## Start ROWS
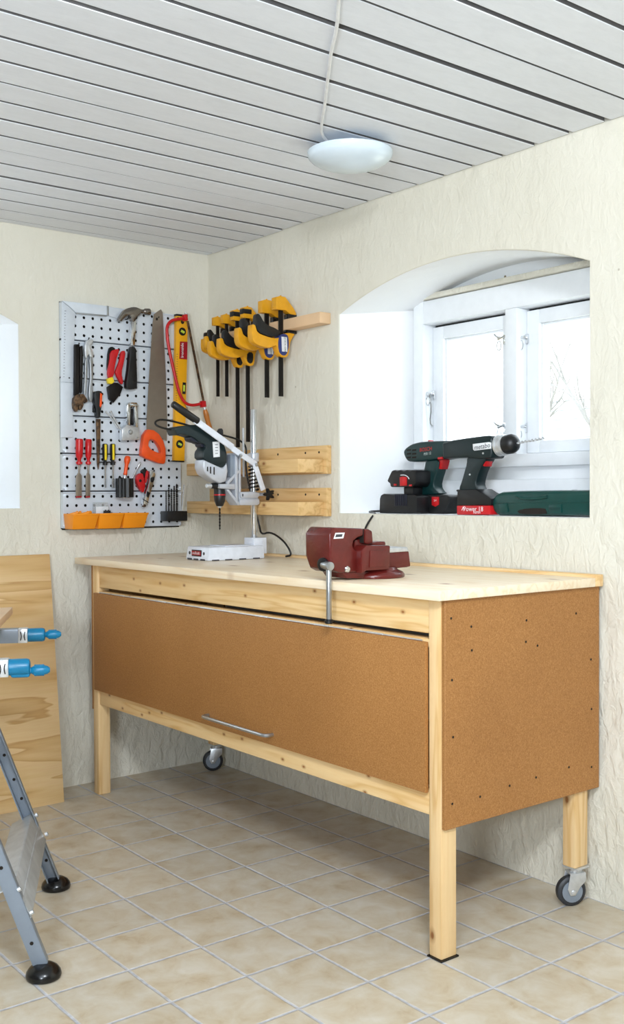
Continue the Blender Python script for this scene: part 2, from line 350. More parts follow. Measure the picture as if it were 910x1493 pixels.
def arc_outline(a0, a1, z0, zs, rise, n=28):
    c = (a0+a1)/2; hw = (a1-a0)/2; R = (hw*hw+rise*rise)/(2*rise); cz = zs+rise-R
    t = math.asin(hw/R); pts = [(a0, z0), (a1, z0)]
    for i in range(n+1):
        th = t-2*t*i/n; pts.append((c+R*math.sin(th), cz+R*math.cos(th)))
    return pts
def niche_wall(name, A0, A1, Zt, front, back, depth, rect, mp, label):
    mb = MB(); bm = mb.bm
    def loop(pts, d): return [bm.verts.new(mp(a, z, d)) for a, z in pts]
    def edges(vs): return [bm.edges.get((vs[i], vs[(i+1) % len(vs)])) or bm.edges.new((vs[i], vs[(i+1) % len(vs)])) for i in range(len(vs))]
    def grow(pts, e):
        cx = sum(p[0] for p in pts)/len(pts); cz = sum(p[1] for p in pts)/len(pts); out = []
        n = len(pts)
        for i, p in enumerate(pts):
            a, b = Vector(pts[i-1]), Vector(pts[(i+1) % n]); p = Vector(p)
            t = ((p-a).normalized()+(b-p).normalized()).normalized(); out.append((p.x+t.y*e, p.y-t.x*e))
        return out
    outer = loop([(A0, -.05), (A1, -.05), (A1, Zt), (A0, Zt)], 0); r0 = loop(grow(front, .006), 0)
    bmesh.ops.triangle_fill(bm, use_beauty=True, edges=edges(outer)+edges(r0))
    r1 = loop(grow(front, .0018), .0018); r2 = loop(front, .006); rb = loop(back, depth)
    mb.join(r0, r1); mb.join(r1, r2); mb.mi = 1; mb.join(r2, rb)
    k = len(bm.faces); a0, a1, z0, z1 = rect
    hole = loop([(a0, z0), (a1, z0), (a1, z1), (a0, z1)], depth); rb2 = loop(back, depth)
    fs = bmesh.ops.triangle_fill(bm, use_beauty=True, edges=edges(rb2)+edges(hole))
    for g in fs['geom']:
        if isinstance(g, bmesh.types.BMFace): g.material_index = 1
    ho = loop([(a0, z0), (a1, z0), (a1, z1), (a0, z1)], depth+.16); mb.join(hole, ho)
    # outer face of the thick wall
    mb.mi = 0; o2 = loop([(A0, -.05), (A1, -.05), (A1, Zt), (A0, Zt)], depth+.16)
    fs = bmesh.ops.triangle_fill(bm, use_beauty=True, edges=edges(o2)+edges(ho)); mb.join(outer, o2)
    bmesh.ops.remove_doubles(bm, verts=bm.verts[:], dist=1e-5)
    return struct(mb.build(name, ['plaster', 'plaster_w'], loc=(0, 0, 0), ang=40), label, 'wall')
F1 = arc_outline(.853, 1.928, 1.049, 1.752, .105); B1 = arc_outline(.915, 1.862, 1.049, 1.792, .088)
niche_wall('wall_right', 0, RX, 2.16, F1, B1, .33, (.925, 1.845, 1.2052, 1.812), lambda a, z, d: (a, d, z), 'cream plastered wall with the arched window niche over the workbench')
F2 = arc_outline(.826, 1.90, 1.068, 1.748, .125); B2 = arc_outline(.89, 1.836, 1.068, 1.788, .10)
niche_wall('wall_left', -.49, 4.4, 2.16, F2, B2, .33, (.90, 1.82, 1.21, 1.80), lambda a, z, d: (-d, -a, z), 'cream plastered wall behind the tool panel')
struct(MB().box(0, RX, RY-.25, RY, 0, 2.16).build('wall_front', 'stone', loc=(0, 0, 0)), 'grey plastered wall facing the workbench', 'wall')
struct(MB().box(RX, RX+.25, RY, 0, 0, 2.16).build('wall_back', 'stone', loc=(0, 0, 0)), 'grey plastered wall at the end of the room', 'wall')

# ceiling: painted boards with open joints
mb = MB(); x = .168-.1215*2; k = 0
while x < RX:
    w = .1215; g0 = .0062+random.uniform(-.0015, .0015); g1 = .0062+random.uniform(-.0015, .0015); dz = random.uniform(-.0015, .0015)
    dark = k in (17,)
    if k in (16,): g1 = .010
    if k in (17,): g0 = .010
    a, b = max(x+g0, .002), x+w-g1; z = 2.113+dz
    if b > .01:
        prof = [(a, z+.0014), (a+.0014, z), (b-.0014, z), (b, z+.0014)]
        mb.mi = 0; mb.prism([(p[0], RY, p[1]) for p in prof], (0, -RY-.004, 0)); mb.mi = 2; mb.box(a+.0001, b-.0001, RY, -.004, z+.0013, z+.024)   # grey side faces stand in for the shade inside the joints
    if k not in (16, 12):
        mb.mi = 0 if k % 3 else 2; mb.box(x+w-.016, x+w+.016, RY, -.006, z+.018, z+.024)
    x += w; k += 1
mb.mi = 1; mb.box(-.4, RX+.2, RY-.2, .4, 2.175, 2.23)
mgap = simple('joint_shade_grey', lin(112, 110, 110), .8)
struct(mb.build('ceiling', ['ceil', 'hole', mgap], loc=(0, 0, 0)), 'white painted board ceiling with open joints', 'ceiling')
# thin painted beads covering joints on the ceiling corner
# ------------------------------------------------------------------ windows
def window(n, a0, a1, z0, z1, mp, label, yb=.33, hooks=True):
    root = thing('window_%d' % n, label, 'window', mp((a0+a1)/2, z0, yb)); struct(root)
    W = lambda mb, a, b, d0, d1, e, f: mb.hexa([mp(a, e, d0), mp(b, e, d0), mp(b, e, d1), mp(a, e, d1)], [mp(a, f, d0), mp(b, f, d0), mp(b, f, d1), mp(a, f, d1)])
    f0, f1 = yb-.035, yb+.10; mid = (a0+a1)/2+.005
    mb = MB()
    W(mb, a0, a0+.05, f0, f1, z0, z1); W(mb, a1-.05, a1, f0, f1, z0, z1); W(mb, a0+.05, a1-.05, f0, f1, z1-.083, z1); W(mb, a0+.05, a1-.05, f0, f1, z0, z0+.042)
    W(mb, mid-.025, mid+.025, f0, f1, z0+.042, z1-.083)
    mb.build('window_frame', 'white', root, .003)
    mb = MB(); W(mb, a0+.05, mid-.025, yb+.03, yb+.08, z1-.090, z1-.0835); W(mb, mid+.025, a1-.05, yb+.03, yb+.08, z1-.090, z1-.0835)
    mb.build('sash_gap_shade', 'black', root)  # black strip stands in for the shaded gap above the sashes
    mb = MB(); W(mb, a0-.02, a1+.0, yb-.045, yb-.002, z1+.002, z1+.022); mb.build('head_trim', 'plaster', root, .004)
    for a, b in ((a0+.052, mid-.027), (mid+.027, a1-.052)):
        e, f = z0+.045, z1-.091; mb = MB(); st = .052
        d0, d1 = yb+.015, yb+.06
        W(mb, a, a+st, d0, d1, e, f); W(mb, b-st, b, d0, d1, e, f); W(mb, a+st, b-st, d0, d1, f-.045, f); W(mb, a+st, b-st, d0, d1, e, e+.04)
        W(mb, a+st, a+st+.008, d0+.012, d1, e+.04, f-.045); W(mb, b-st-.008, b-st, d0+.012, d1, e+.04, f-.045); W(mb, a+st+.008, b-st-.008, d0+.012, d1, f-.053, f-.045)
        s = mb.build('sash', 'white', root, .0025)
        mb = MB(); W(mb, a+st, b-st, yb+.040, yb+.044, e+.04, f-.045); mb.build('glass_pane', 'glass', s)
    return root
mpR = lambda a, z, d: Vector((a, d, z)); mpL = lambda a, z, d: Vector((-d, -a, z))
win = window(1, .925, 1.845, 1.205, 1.812, mpR, 'white double casement window in the arched niche above the drills')
window(2, .90, 1.82, 1.21, 1.80, mpL, 'white casement window in the niche left of the tool panel')
mb = MB(); mb.box(.89, 1.885, .27, .329, 1.05, 1.163)
struct(mb.build('trim_1', 'white', bevel=.006), 'white board along the foot of the window niche', 'trim')
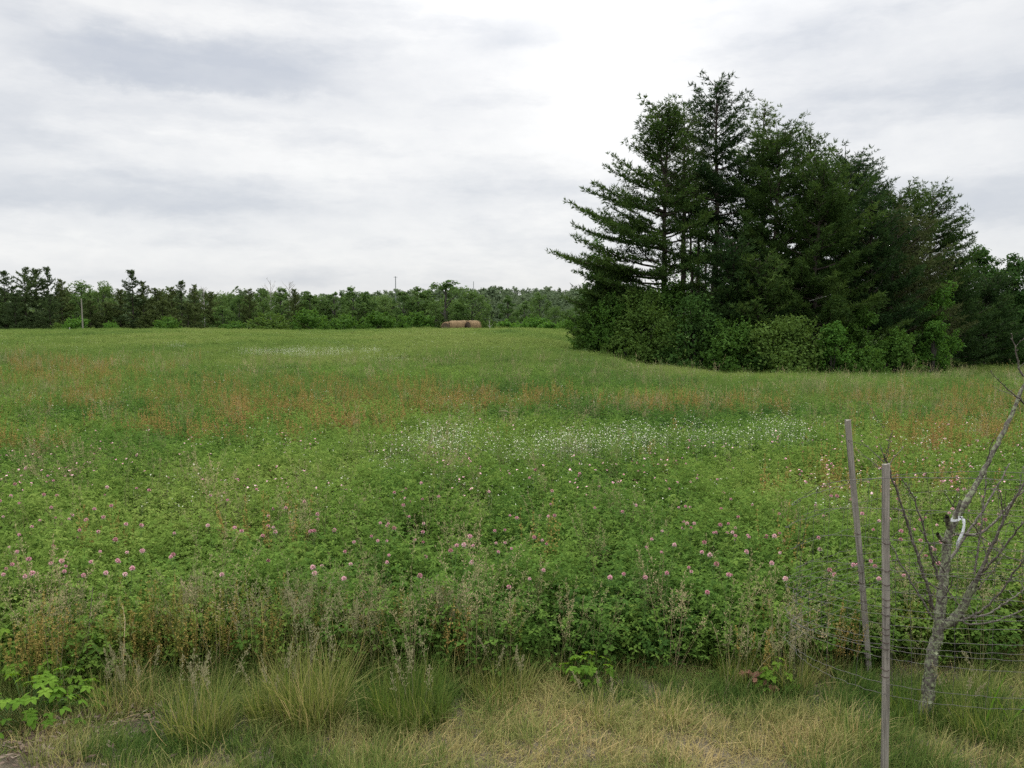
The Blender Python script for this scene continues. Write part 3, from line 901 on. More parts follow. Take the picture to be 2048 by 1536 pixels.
## End ROWS
(WHAT THE TASK REQUIRES):
Look through the entries above. Extract each line with the word "picture".

(RESULT BELOW):
Continue the Blender Python script for this scene: part 2, from line 350. More parts follow. Measure the picture as if it were 910x1493 pixels.
The Blender Python script for this scene continues. Write part 3, from line 901 on. More parts follow. Take the picture to be 2048 by 1536 pixels.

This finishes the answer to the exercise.